Jak podkreśliła w programie „Debata polityczna” na antenie Polsat News Polityka, jej celem jest stworzenie ugrupowania reprezentującego między innymi interesy rolników, którzy – jej zdaniem – są obecnie pozbawieni głosu w polskim parlamencie.

Podczas rozmowy Senyszyn zaznaczyła, że nie zamierza rezygnować z politycznej aktywności po zakończeniu kampanii.
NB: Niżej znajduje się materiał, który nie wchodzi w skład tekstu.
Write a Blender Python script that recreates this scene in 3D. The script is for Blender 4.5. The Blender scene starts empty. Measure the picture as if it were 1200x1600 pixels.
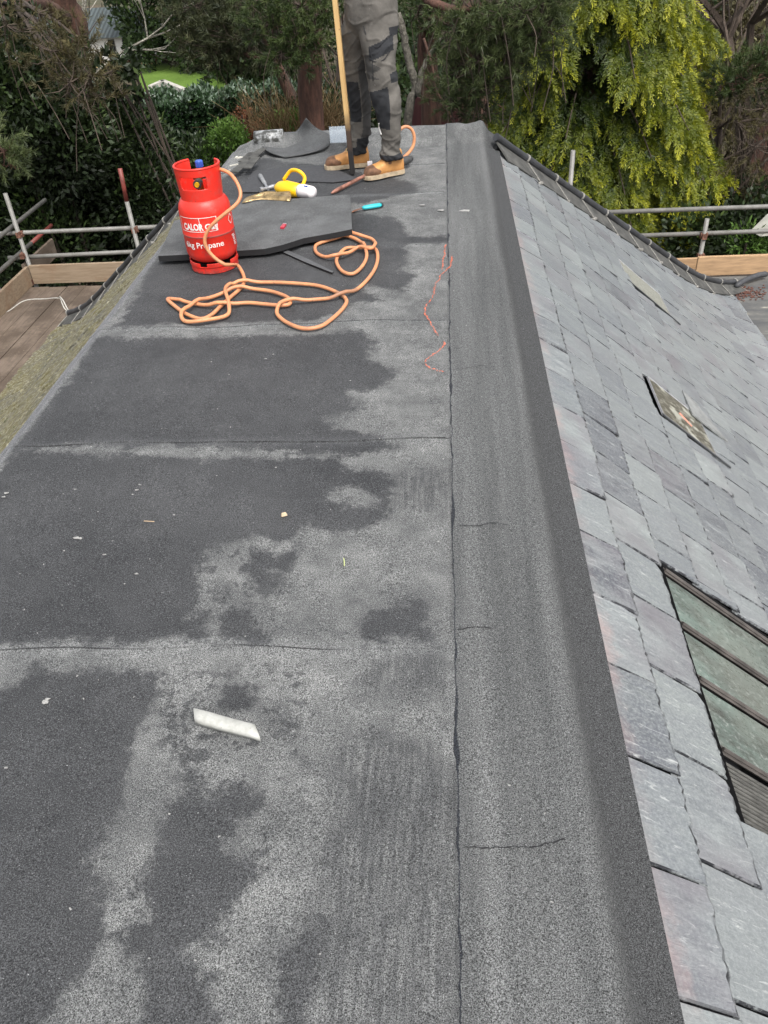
import bpy, bmesh, math, random
import numpy as np
from mathutils import Vector, Matrix
random.seed(7); RNG = np.random.default_rng(11)
sc = bpy.context.scene; COL = sc.collection
R = math.radians
# ------------------------------------------------------------------ camera
CF = 1255.; TH = R(37.9); ROLL = math.atan2(120, 1630); YAW = R(5.85); H = 1.5
_h = np.array([-math.sin(YAW), math.cos(YAW), 0]); _r = np.array([math.cos(YAW), math.sin(YAW), 0]); _z = np.array([0, 0, 1.])
_F = _h*math.cos(TH)-_z*math.sin(TH); _U = _h*math.sin(TH)+_z*math.cos(TH)
_c, _s = math.cos(ROLL), math.sin(ROLL)
CAMP = np.array([0, 0, H])
def ray(x, y):
    dx, dy = x-600, y-800
    d = _F*CF+_r*(dx*_c-dy*_s)+_U*(-dx*_s-dy*_c)
    return d/np.linalg.norm(d)
def at(x, y, z=0.):
    d = ray(x, y); return CAMP+d*((z-H)/d[2])
def atY(x, y, Y):
    d = ray(x, y); return CAMP+d*(Y/d[1])
def pxm(Y): return CF/(Y*1.0)      # rough pixels per metre at distance Y
cd = bpy.data.cameras.new('camera'); cam = bpy.data.objects.new('camera', cd); COL.objects.link(cam)
Rv = _r*_c-_U*_s; Uv = _r*_s+_U*_c; Bv = -_F
cam.matrix_world = Matrix(((Rv[0], Uv[0], Bv[0], 0), (Rv[1], Uv[1], Bv[1], 0), (Rv[2], Uv[2], Bv[2], H), (0, 0, 0, 1)))
cd.sensor_fit = 'VERTICAL'; cd.sensor_height = 36; cd.lens = CF/1600*36; cd.clip_start = .05; cd.clip_end = 1000
sc.camera = cam
sc.render.resolution_x = 768; sc.render.resolution_y = 1024
# ------------------------------------------------------------------ light
w = bpy.data.worlds.new('World'); sc.world = w; w.use_nodes = True
nt = w.node_tree; bg = nt.nodes['Background']
sky = nt.nodes.new('ShaderNodeTexSky'); sky.sky_type = 'NISHITA'; sky.sun_disc = False
SE, SR = R(58), R(150)
sky.sun_elevation = SE; sky.sun_rotation = SR; sky.dust_density = 4; sky.air_density = 1.0
hs = nt.nodes.new('ShaderNodeHueSaturation'); hs.inputs['Saturation'].default_value = .22
nt.links.new(sky.outputs[0], hs.inputs['Color']); nt.links.new(hs.outputs[0], bg.inputs[0]); bg.inputs[1].default_value = .15
sd = bpy.data.lights.new('sun', 'SUN'); sun = bpy.data.objects.new('sun', sd); COL.objects.link(sun)
sd.energy = 1.3; sd.angle = R(22); sd.color = (1, .97, .92)
# sun direction: from azimuth SR (clockwise from +Y), elevation SE
sv = Vector((math.sin(SR)*math.cos(SE), math.cos(SR)*math.cos(SE), math.sin(SE)))
sun.rotation_euler = sv.to_track_quat('Z', 'Y').to_euler(); sun.location = sv*30
sc.view_settings.view_transform = 'Standard'; sc.view_settings.look = 'None'; sc.view_settings.exposure = .9
# ------------------------------------------------------------------ node helper
class M:
    def __init__(s, name, rough=.8, base=(.2, .2, .2), spec=.5, metal=0):
        s.m = bpy.data.materials.new(name); s.m.use_nodes = True; s.t = s.m.node_tree
        s.b = s.t.nodes['Principled BSDF']; s.b.inputs['Roughness'].default_value = rough
        s.b.inputs['Base Color'].default_value = (*base, 1); s.b.inputs['Specular IOR Level'].default_value = spec
        s.b.inputs['Metallic'].default_value = metal
        s._tc = None
    def n(s, typ, ins=None, **kw):
        nd = s.t.nodes.new(typ)
        for k, v in kw.items(): setattr(nd, k, v)
        for k, v in (ins or {}).items(): s.put(nd.inputs[k], v)
        return nd
    def put(s, sock, v):
        if isinstance(v, bpy.types.NodeSocket): s.t.links.new(v, sock)
        elif isinstance(v, tuple) and len(v) == 3 and sock.type == 'RGBA': sock.default_value = (*v, 1)
        else: sock.default_value = v
    def co(s):
        if not s._tc: s._tc = s.n('ShaderNodeTexCoord')
        return s._tc.outputs['Object']
    def vmap(s, scale=(1, 1, 1), rot=(0, 0, 0), src=None):
        return s.n('ShaderNodeMapping', {'Vector': src or s.co(), 'Scale': scale, 'Rotation': rot}).outputs[0]
    def noise(s, scale, detail=3, rough=.55, vec=None, dist=0):
        return s.n('ShaderNodeTexNoise', {'Vector': vec or s.co(), 'Scale': scale, 'Detail': detail, 'Roughness': rough, 'Distortion': dist}).outputs['Fac']
    def math(s, op, a, b=0., c=0., clamp=False):
        nd = s.n('ShaderNodeMath', operation=op, use_clamp=clamp); s.put(nd.inputs[0], a); s.put(nd.inputs[1], b); s.put(nd.inputs[2], c); return nd.outputs[0]
    def rng(s, v, a, b, c=0., d=1., smooth=False):
        nd = s.n('ShaderNodeMapRange', {'Value': v, 'From Min': a, 'From Max': b, 'To Min': c, 'To Max': d}, clamp=True)
        if smooth: nd.interpolation_type = 'SMOOTHSTEP'
        return nd.outputs[0]
    def mix(s, f, a, b, blend='MIX'):
        nd = s.n('ShaderNodeMix', data_type='RGBA', blend_type=blend, clamp_factor=True)
        s.put(nd.inputs[0], f); s.put(nd.inputs[6], a); s.put(nd.inputs[7], b); return nd.outputs[2]
    def ramp(s, f, stops):
        nd = s.n('ShaderNodeValToRGB', {'Fac': f}); e = nd.color_ramp.elements
        while len(e) < len(stops): e.new(.5)
        for q, (p, c) in zip(e, stops): q.position = p; q.color = (*c, 1)
        return nd.outputs[0]
    def attr(s, name):
        return s.n('ShaderNodeAttribute', attribute_name=name).outputs['Fac']
    def bump(s, h, strength=.3, dist=.01):
        nd = s.n('ShaderNodeBump', {'Height': h, 'Strength': strength, 'Distance': dist}); s.put(s.b.inputs['Normal'], nd.outputs[0])
    def col(s, c): s.put(s.b.inputs['Base Color'], c)
    def rough(s, c): s.put(s.b.inputs['Roughness'], c)
    def xyz(s, src=None):
        nd = s.n('ShaderNodeSeparateXYZ', {'Vector': src or s.co()}); return nd.outputs
def simple(name, base, rough=.7, var=.25, scale=20, metal=0, bump=.2, spec=.5, stretch=None):
    m = M(name, rough, base, spec, metal)
    v = m.vmap(stretch) if stretch else None
    f = m.noise(scale, 5, .6, v)
    m.col(m.mix(m.rng(f, .3, .7), tuple(c*(1-var) for c in base), tuple(min(1, c*(1+var)) for c in base)))
    if bump: m.bump(m.noise(scale*3, 3, .6, v), bump, .004)
    return m.m
# ------------------------------------------------------------------ object helpers
def link(name, me, mat=None, parent=None):
    o = bpy.data.objects.new(name, me); COL.objects.link(o)
    if mat:
        for q in (mat if isinstance(mat, (list, tuple)) else [mat]): me.materials.append(q)
    if parent: o.parent = parent
    return o
def tag(o, label=None, cat=None, group=None, kind=None):
    if label: o['label'] = label
    if cat: o['category'] = cat
    if group: o['group'] = group
    if kind: o['kind'] = kind
    return o
def empty(name, loc, label, cat, group=None):
    o = bpy.data.objects.new(name, None); COL.objects.link(o); o.location = tuple(loc); o.empty_display_size = .1
    return tag(o, label, cat, group)
def rootloc(p):
    if p is None: return np.zeros(3)
    while p.parent: p = p.parent
    return np.array(p.location)
class B:
    """collects geometry in world coordinates; build() re-bases it on the parent"""
    def __init__(s): s.v = []; s.f = []; s.mi = []
    def add(s, vs, fs, mi=0):
        k = len(s.v); s.v += [tuple(map(float, q)) for q in vs]; s.f += [tuple(i+k for i in f) for f in fs]; s.mi += [mi]*len(fs)
    def box(s, c, sz, rot=None, mi=0, taper=1.):
        c = np.array(c, float); hx, hy, hz = [q/2 for q in sz]
        vs = [(-hx, -hy, -hz), (hx, -hy, -hz), (hx, hy, -hz), (-hx, hy, -hz), (-hx*taper, -hy*taper, hz), (hx*taper, -hy*taper, hz), (hx*taper, hy*taper, hz), (-hx*taper, hy*taper, hz)]
        Rm = np.array(rot) if rot is not None else np.eye(3)
        s.add([c+Rm@np.array(v) for v in vs], [(0, 3, 2, 1), (4, 5, 6, 7), (0, 1, 5, 4), (1, 2, 6, 5), (2, 3, 7, 6), (3, 0, 4, 7)], mi)
    def tube(s, pts, rad, n=10, caps=True, mi=0, flat=1.):
        P = [np.array(p, float) for p in pts]; m = len(P)
        rad = [rad]*m if np.isscalar(rad) else list(rad)
        T = []
        for i in range(m):
            t = P[min(i+1, m-1)]-P[max(i-1, 0)]; T.append(t/(np.linalg.norm(t)+1e-9))
        up = np.array([0, 0, 1.]) if abs(T[0][2]) < .9 else np.array([1., 0, 0])
        u = np.cross(T[0], up); u /= np.linalg.norm(u); vs = []
        for i in range(m):
            u = u-T[i]*(u@T[i]); u /= (np.linalg.norm(u)+1e-9); v = np.cross(T[i], u)
            for k in range(n):
                a = 2*math.pi*k/n; vs.append(P[i]+rad[i]*(math.cos(a)*u+math.sin(a)*v*flat))
        fs = [(i*n+k, i*n+(k+1) % n, (i+1)*n+(k+1) % n, (i+1)*n+k) for i in range(m-1) for k in range(n)]
        if caps: fs += [tuple(range(n-1, -1, -1)), tuple((m-1)*n+k for k in range(n))]
        s.add(vs, fs, mi)
    def lathe(s, prof, c, n=40, mi=0, cap=True):
        vs = [(c[0]+r*math.cos(2*math.pi*k/n), c[1]+r*math.sin(2*math.pi*k/n), c[2]+z) for r, z in prof for k in range(n)]
        m = len(prof)
        fs = [(i*n+k, i*n+(k+1) % n, (i+1)*n+(k+1) % n, (i+1)*n+k) for i in range(m-1) for k in range(n)]
        if cap: fs += [tuple(range(n-1, -1, -1)), tuple((m-1)*n+k for k in range(n))]
        s.add(vs, fs, mi)
    def slab(s, poly, thick, mi=0):
        """poly: 3d outline (top face), extruded down its normal"""
        P = [np.array(p, float) for p in poly]; n = np.zeros(3)
        for i in range(len(P)): n += np.cross(P[i]-P[0], P[(i+1) % len(P)]-P[0])
        n /= np.linalg.norm(n)
        if n[2] < 0: P = P[::-1]; n = -n
        k = len(P); Q = [p-n*thick for p in P]
        s.add(P+Q, [tuple(range(k)), tuple(range(2*k-1, k-1, -1))]+[(i, i+k, (i+1) % k+k, (i+1) % k) for i in range(k)], mi)
    def build(s, name, mat, parent=None, smooth=False, bevel=0, origin=None, subsurf=0):
        o0 = rootloc(parent)
        if origin is not None: o0 = np.array(origin, float)
        me = bpy.data.meshes.new(name); me.from_pydata([tuple(np.array(v)-o0) for v in s.v], [], s.f)
        if any(s.mi): me.polygons.foreach_set('material_index', s.mi)
        if smooth: me.polygons.foreach_set('use_smooth', [True]*len(me.polygons))
        me.update(); o = link(name, me, mat, parent)
        if parent is None: o.location = tuple(o0)
        if bevel:
            bm = o.modifiers.new('bevel', 'BEVEL'); bm.width = bevel; bm.segments = 2; bm.limit_method = 'ANGLE'; bm.angle_limit = R(40)
        if subsurf:
            sm = o.modifiers.new('sub', 'SUBSURF'); sm.levels = sm.render_levels = subsurf
        return o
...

Jak stwierdziła, mimo niskich notowań w sondażach, zyskała w kampanii znaczący kapitał polityczny, a jej obecność w przestrzeni internetowej – według niej – świadczy o rosnącym poparciu.

– Myślę, że będę matką nowej formacji, lewicowo-ludowej, dlatego, że również polscy rolnicy nie mają w tej chwili reprezentacji w Sejmie – stwierdziła Senyszyn.

Nowa partia z młodymi politykami. Senyszyn jako mentorka

Zapytana, czy to jednoznaczna zapowiedź powołania nowego ugrupowania, odpowiedziała, że „być może, tak”. – Ale to już muszą ją tworzyć tak 40-latkowie. Ja będę matką, która będzie nad nimi czuwać, nie pozwoli zrobić krzywdy i będzie dbała, żeby się rozwijali – zadeklarowała.

Dodała również, że jej kampania finansowana jest wyłącznie z prywatnych środków. – Jak się skończą wybory, to obliczę, ile wydałam na jeden głos, który padł na mnie, a ile inni kandydaci, których partie wydają po kilka, kilkadziesiąt milionów z naszych podatków – powiedziała Senyszyn.

Polityczka skrytykowała również obecny model finansowania kampanii wyborczych, twierdząc, że różnice w nakładach finansowych między kandydatami wypaczają zasady demokracji. Jej zdaniem wybory prezydenckie w Polsce „mają niewiele wspólnego z prawdziwą demokracją”.